The old cam had broken and was on the floor. I ordered one new cam. I should have been told to order at least two, I did not know they worked in pairs. So I had to re-order, I ordersed four, I was able to see that the other (freezer door has cracked cams) door will soon need replacement of the cams. I had trouble installing the new part because the rivit also needed to ba replaced. I did a "Rube Goldgerg" to get the new part to sit properly. I drilled the hole open a little and forced the part into place. All is well. Thank you very much!
I was set to buy a new magnetic seal to hold the door closed, when I looked it up on PartSelect I saw the recommendation that the problem might be the door closing cam.. I check it with a mirror and sure enough the cam had broken and the door sagged about 1/4 inch. I then followed the instruction and removed the top hinge, lifted the door off and replaced the cam. I did need two and the one attached to the lower hinge had to be drilled out and a new screw and nut attached to hold the cam. It was simple to do, I would recommend selling the door closing cam be sold in pairs with a #10 1/2 inch long screw with lock nut.

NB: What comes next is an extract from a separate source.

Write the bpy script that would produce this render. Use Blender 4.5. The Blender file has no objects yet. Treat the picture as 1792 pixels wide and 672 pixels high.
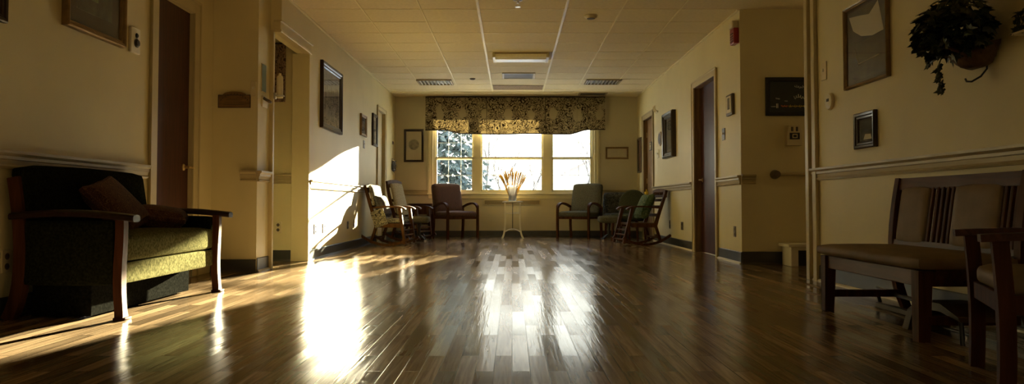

Please note that I did this repair 2 times before and it was very easy, it took me longer to get the stuff out of the refrigerator door.
But this time the existing upper and lower cams broke, and the lower part of the door was making contact with the screw that holds the lower cam to the lower support bracket damaging the head of the screw.
Now I could not use a screw driver and I had to use a wrench and a vise grip to hold the round screw head (not easy), and then replace the screw and nut.
I had to insert 2 flat washers under the lower support, to separate the door an additional 1/32 from the ref. base to accomodate the fact that the door gasket had lost its regular shape in the lower part of the door (I discover this when I dismounted the door).
Then I removed the damaged cams, replace them with the new ones and now it is working ok.
Both door Cams broken even though I could see only one.
I learned from previous descriptions. Most important is there are two cams so order two. Second is that the door can be blocked from the bottom so the door doesn't have to be unloaded if you are careful. Remove the vent cover. Raise the door as high as possible while closed then block it from dropping down. I used wooden blocks. Remove the lower hinge and bracket on the bottom of the door. Put everythng back and you're back in business. A kit with both cams, spacers, and screws with diagram would have been nice to have.
I used a block of wood to hold up the door. Then unbolted the lower hinge from the fridge. That is when I found out that it was fine and it was the upper half of the hinge that was broken (worn). So I unbolted the upper hinge (mounted on the bottom of door) It uses the same part. So I installed the part on the upper half of the hinge.
I wish somebody would have told me that you need 2 of these for each hinge. The bottom one was in good shape, lucky for me.